Nobody thinks the days of high-intensity conventional warfare are past. Impending challenges like Iran and North Korea, and potential future challenges by, say, China, would tax the full panoply of American military capabilities.
Equally, though, whatever America’s present war-weariness, nobody believes that Afghanistan will be the last “small war” that US forces will be sent to fight. For those conflicts, the Yemen campaign — enabled essentially by the revolution of real-time surveillance of the battlefield — may offer a new and less costly way to fight.
Winding down the US commitments in Iraq and Afghanistan will save billions. But it’s prudent to expect that America’s forces will remain engaged around the world — albeit less visibly.
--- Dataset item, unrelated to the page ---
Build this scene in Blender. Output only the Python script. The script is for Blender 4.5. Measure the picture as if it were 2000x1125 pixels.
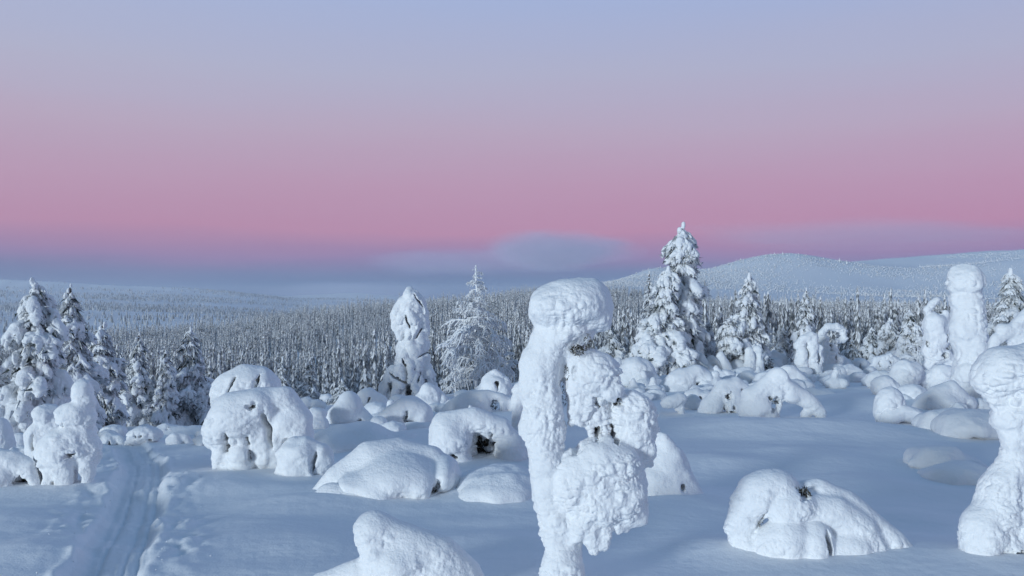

Admiral Eric Olson, the former SEAL who is soon to retire as commander of Special Operations Command (SOCOM) — the umbrella command for both “white” and “black” special forces — has noted that special forces have nearly doubled in number in the decade since the September 11, 2001 terrorist attack, their budget has nearly tripled, and their overseas deployments have quadrupled.
The Special Operations Command’s overall strength now stands at roughly 60,000, according to spokesman Kenneth McGraw. Of these, some 13,000 were deployed last week, he said, in 79 countries.
That’s a lot of activity that most Americans can’t see. And it gives Petraeus and Panetta — as they swap agencies — the foundation for designing a new blueprint for covert warfare.
Posted in accordance with Title 17, Section 107, US Code, for noncommercial, educational purposes.
Comment
John Barry seems to report from a perspective that accepts US military intervention in foreign lands as a, “national security” necessity. However, Barry does a poor job of examining the potential dangers of using military force as a cornerstone of American foreign policy. Nonetheless, Barry does a good job of illustrating where the process is going.